-- start Given material --
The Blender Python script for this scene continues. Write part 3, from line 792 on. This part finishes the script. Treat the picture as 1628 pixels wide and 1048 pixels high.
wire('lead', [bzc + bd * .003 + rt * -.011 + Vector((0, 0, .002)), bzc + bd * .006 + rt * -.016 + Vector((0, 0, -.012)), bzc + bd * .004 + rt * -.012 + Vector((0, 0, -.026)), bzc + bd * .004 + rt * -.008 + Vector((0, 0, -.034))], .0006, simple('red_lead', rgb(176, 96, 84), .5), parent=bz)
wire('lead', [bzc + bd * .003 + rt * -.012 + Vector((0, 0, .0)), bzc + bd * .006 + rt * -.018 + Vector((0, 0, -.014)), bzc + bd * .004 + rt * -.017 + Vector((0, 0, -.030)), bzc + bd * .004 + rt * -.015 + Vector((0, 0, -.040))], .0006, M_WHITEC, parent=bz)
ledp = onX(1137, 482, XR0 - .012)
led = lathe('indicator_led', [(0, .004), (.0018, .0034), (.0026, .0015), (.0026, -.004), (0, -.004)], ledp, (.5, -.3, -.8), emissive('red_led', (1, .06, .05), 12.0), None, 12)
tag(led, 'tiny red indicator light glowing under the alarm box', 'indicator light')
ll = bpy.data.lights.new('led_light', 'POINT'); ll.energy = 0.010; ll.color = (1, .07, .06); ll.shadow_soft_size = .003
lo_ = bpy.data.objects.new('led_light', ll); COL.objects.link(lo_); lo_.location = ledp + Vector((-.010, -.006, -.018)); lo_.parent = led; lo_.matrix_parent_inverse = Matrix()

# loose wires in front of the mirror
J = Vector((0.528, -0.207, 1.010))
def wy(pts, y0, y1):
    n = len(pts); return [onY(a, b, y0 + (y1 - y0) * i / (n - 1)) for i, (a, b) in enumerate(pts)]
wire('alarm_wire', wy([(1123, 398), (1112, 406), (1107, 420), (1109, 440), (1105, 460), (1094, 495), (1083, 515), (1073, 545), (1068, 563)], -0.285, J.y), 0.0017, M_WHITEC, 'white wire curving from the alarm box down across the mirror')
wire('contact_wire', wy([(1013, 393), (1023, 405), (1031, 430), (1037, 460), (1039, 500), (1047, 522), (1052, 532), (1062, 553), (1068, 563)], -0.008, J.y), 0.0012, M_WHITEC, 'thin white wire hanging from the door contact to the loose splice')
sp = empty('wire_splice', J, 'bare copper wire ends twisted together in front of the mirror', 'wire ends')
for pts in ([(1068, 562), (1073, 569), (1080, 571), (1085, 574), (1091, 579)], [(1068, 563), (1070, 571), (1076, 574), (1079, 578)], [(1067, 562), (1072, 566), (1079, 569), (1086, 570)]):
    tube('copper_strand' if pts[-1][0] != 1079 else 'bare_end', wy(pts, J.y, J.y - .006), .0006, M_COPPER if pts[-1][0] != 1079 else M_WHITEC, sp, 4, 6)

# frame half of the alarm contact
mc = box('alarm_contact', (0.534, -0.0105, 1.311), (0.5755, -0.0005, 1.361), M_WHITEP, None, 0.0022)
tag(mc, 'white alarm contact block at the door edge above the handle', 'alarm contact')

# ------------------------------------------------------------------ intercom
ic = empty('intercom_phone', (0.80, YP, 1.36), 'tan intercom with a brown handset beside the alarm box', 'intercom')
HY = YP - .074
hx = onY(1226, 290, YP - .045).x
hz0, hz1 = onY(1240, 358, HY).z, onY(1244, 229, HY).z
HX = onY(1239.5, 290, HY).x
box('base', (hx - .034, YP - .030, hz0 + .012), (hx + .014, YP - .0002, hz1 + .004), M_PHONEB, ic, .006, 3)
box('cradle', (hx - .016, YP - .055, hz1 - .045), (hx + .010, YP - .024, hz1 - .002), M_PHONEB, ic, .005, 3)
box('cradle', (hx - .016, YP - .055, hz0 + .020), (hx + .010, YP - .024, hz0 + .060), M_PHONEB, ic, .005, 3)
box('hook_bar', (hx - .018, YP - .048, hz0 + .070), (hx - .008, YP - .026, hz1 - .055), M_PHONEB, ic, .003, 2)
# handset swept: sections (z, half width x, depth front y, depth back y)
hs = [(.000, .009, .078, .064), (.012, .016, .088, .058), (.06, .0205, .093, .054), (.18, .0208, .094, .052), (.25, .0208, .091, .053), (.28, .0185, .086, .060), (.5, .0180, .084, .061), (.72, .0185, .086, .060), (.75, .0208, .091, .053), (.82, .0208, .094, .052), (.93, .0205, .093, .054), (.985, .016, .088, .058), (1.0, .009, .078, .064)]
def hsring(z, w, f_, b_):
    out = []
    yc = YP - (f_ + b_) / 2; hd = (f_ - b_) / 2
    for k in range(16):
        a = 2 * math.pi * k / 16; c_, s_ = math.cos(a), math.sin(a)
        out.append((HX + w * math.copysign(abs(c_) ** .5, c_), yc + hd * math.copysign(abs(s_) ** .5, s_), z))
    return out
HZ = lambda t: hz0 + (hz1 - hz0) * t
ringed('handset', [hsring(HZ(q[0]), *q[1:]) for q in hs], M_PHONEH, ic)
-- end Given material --
_The request_:
Quote exactly the first line of the data and every line after it through the one holding "lo_ = bpy.data.objects.new('led_light', ll);".

_Complete answer_:
The Blender Python script for this scene continues. Write part 3, from line 792 on. This part finishes the script. Treat the picture as 1628 pixels wide and 1048 pixels high.
wire('lead', [bzc + bd * .003 + rt * -.011 + Vector((0, 0, .002)), bzc + bd * .006 + rt * -.016 + Vector((0, 0, -.012)), bzc + bd * .004 + rt * -.012 + Vector((0, 0, -.026)), bzc + bd * .004 + rt * -.008 + Vector((0, 0, -.034))], .0006, simple('red_lead', rgb(176, 96, 84), .5), parent=bz)
wire('lead', [bzc + bd * .003 + rt * -.012 + Vector((0, 0, .0)), bzc + bd * .006 + rt * -.018 + Vector((0, 0, -.014)), bzc + bd * .004 + rt * -.017 + Vector((0, 0, -.030)), bzc + bd * .004 + rt * -.015 + Vector((0, 0, -.040))], .0006, M_WHITEC, parent=bz)
ledp = onX(1137, 482, XR0 - .012)
led = lathe('indicator_led', [(0, .004), (.0018, .0034), (.0026, .0015), (.0026, -.004), (0, -.004)], ledp, (.5, -.3, -.8), emissive('red_led', (1, .06, .05), 12.0), None, 12)
tag(led, 'tiny red indicator light glowing under the alarm box', 'indicator light')
ll = bpy.data.lights.new('led_light', 'POINT'); ll.energy = 0.010; ll.color = (1, .07, .06); ll.shadow_soft_size = .003
lo_ = bpy.data.objects.new('led_light', ll); COL.objects.link(lo_); lo_.location = ledp + Vector((-.010, -.006, -.018)); lo_.parent = led; lo_.matrix_parent_inverse = Matrix()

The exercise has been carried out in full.